The strategy for photocatalytic materials was published in Nature Communication

Assistant Professor Zhenhua Pan and Professor Kenji Katayama of the Department of Chemistry described a new strategy for the enhancement of the photocatalytic materials used for water splitting by sunlight, collaborating with Prof. Chiheng Chu at Zheijiang University. There has been a great demand for generating clean energy via artificial photosynthesis, and inorganic photocatalytic materials are promising materials to mimic the process. They focused on the charge separation process (separation of positive and negative mobile carriers) because the mobile charge carriers are the source for the generation of water-splitting reactions.

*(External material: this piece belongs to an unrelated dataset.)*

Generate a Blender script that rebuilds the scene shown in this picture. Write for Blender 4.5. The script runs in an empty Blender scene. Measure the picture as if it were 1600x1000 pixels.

They developed a new photocatalytic material with a core-shell structure (core/Ag/Pd) and their energy levels were tuned to have the highest efficiency for the smooth flow of charge carriers. This methodology was applied for one of the famous photocatalytic materials, bismuth vanadium (BiVO4) based photocatalyst and they performed the formation reaction of hydrogen peroxide (H2O2) from water and oxygen using sunlight energy. They reached the world record reaction efficiency of 0.73 %. (The previous record was also reported by their collaboration. https://www.chuo-u.ac.jp/academics/faculties/science/departments/chemistry/news/2022/02/58542 (Japanese only)) This strategy was applicable for other photocatalytic materials, such as titanium oxide (TiO2) and carbon nitride (g-C3N4) and they showed the strategy was versatile for various photocatalytic materials.

This research was published online on Dec. 16, 2022, in Nature Communication (Springer Nature).

“A general interfacial-energetics-tuning strategy for enhanced artificial photosynthesis”
Springer Nature, Nature Communications, (2022)13:7783,